======== RAW DATA
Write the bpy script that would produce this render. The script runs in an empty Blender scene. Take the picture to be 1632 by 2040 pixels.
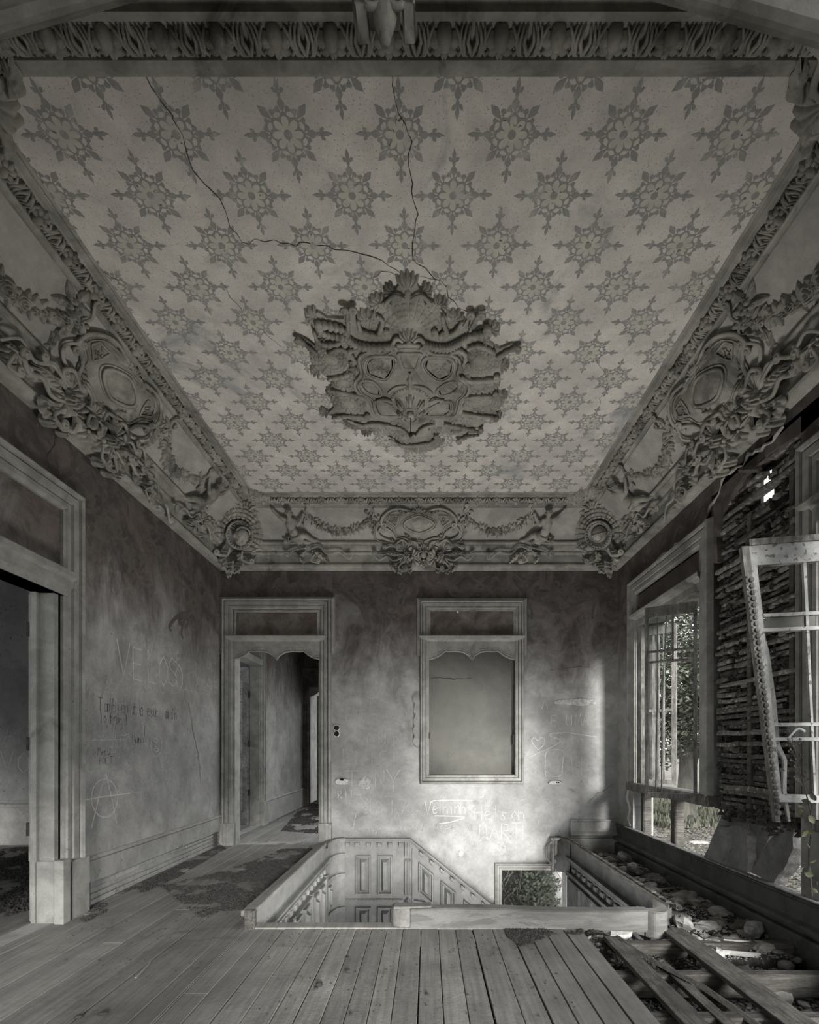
import bpy, math, random
import numpy as np
from mathutils import Matrix, Vector
random.seed(7); np.random.seed(7)
R = random.uniform
PI = math.pi
SC = bpy.context.scene
COL = SC.collection
# ------------------------------------------------------------------ camera, sky, light
F, CX, CY, HC = 1010.0, 852.0, 1490.0, 1.28     # focal length and vanishing point in pixels of the 1632x2040 frame, eye height
cam = bpy.data.cameras.new('camera'); camo = bpy.data.objects.new('camera', cam); COL.objects.link(camo)
camo.location = (0, 0, HC); camo.rotation_euler = (PI / 2, 0, 0)
cam.sensor_fit = 'HORIZONTAL'; cam.sensor_width = 36; cam.lens = 36 * F / 1632
cam.shift_x = -(CX - 816) / 1632; cam.shift_y = (CY - 1020) / 1632
cam.clip_start = 0.05; cam.clip_end = 200
SC.camera = camo
world = bpy.data.worlds.new('overcast_sky'); SC.world = world; world.use_nodes = True
wn = world.node_tree.nodes['Background']; wn.inputs[0].default_value = (0.965, 0.975, 1.0, 1); wn.inputs[1].default_value = 1.6
sun = bpy.data.lights.new('hazy_sun', 'SUN'); suno = bpy.data.objects.new('hazy_sun', sun); COL.objects.link(suno)
sun.energy = 4.0; sun.angle = math.radians(12); sun.color = (1.0, 0.99, 0.97)
suno.rotation_euler = Vector((-0.25, 1.0, -0.235)).to_track_quat('-Z', 'Y').to_euler()
fill = bpy.data.lights.new('stairwell_fill', 'AREA'); fillo = bpy.data.objects.new('stairwell_fill', fill); COL.objects.link(fillo)   # added lamp, unseen low in the stairwell, brightening the ceiling
fill.shape = 'RECTANGLE'; fill.size = 1.4; fill.size_y = 1.2; fill.energy = 62; fill.color = (1, .965, .92)
fillo.location = (.7, 4.4, -2.4); fillo.rotation_euler = Vector((-.25, -.28, 1)).to_track_quat('-Z', 'Y').to_euler()
SC.view_settings.view_transform = 'Standard'; SC.view_settings.look = 'None'
SC.view_settings.gamma = 1; SC.view_settings.use_curve_mapping = False
SC.view_settings.exposure = 1.3
SC.cycles.max_bounces = 10; SC.cycles.diffuse_bounces = 7; SC.cycles.glossy_bounces = 3
SC.cycles.sample_clamp_indirect = 4.0; SC.cycles.caustics_reflective = False; SC.cycles.caustics_refractive = False

# ------------------------------------------------------------------ room numbers (metres, camera stands at x=0 y=0)
XL, XR, YB = -2.747, 2.52, 6.73          # wall planes
CZ = HC + 3.06                           # ceiling
EL, ER, EF, EN = -2.133, 1.916, 6.12, 2.264   # edges of the flat ceiling field
WD = 4.45

def ray(px, py):
    return Vector(((px - CX) / F, 1.0, (CY - py) / F))
def hit(px, py, p0, n):
    d = ray(px, py); o = Vector((0, 0, HC)); n = Vector(n)
    return o + d * ((Vector(p0) - o).dot(n) / d.dot(n))
def onback(px, py, y=YB): return hit(px, py, (0, y, 0), (0, 1, 0))
def onleft(px, py, x=XL): return hit(px, py, (x, 0, 0), (1, 0, 0))
def onright(px, py, x=XR): return hit(px, py, (x, 0, 0), (1, 0, 0))
def onfloor(px, py, z=0): return hit(px, py, (0, 0, z), (0, 0, 1))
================
_TO DO_. Go through the listing above and list every line that has the word "scene".

_EXERCISE RESPONSE_.
Write the bpy script that would produce this render. The script runs in an empty Blender scene. Take the picture to be 1632 by 2040 pixels.
SC = bpy.context.scene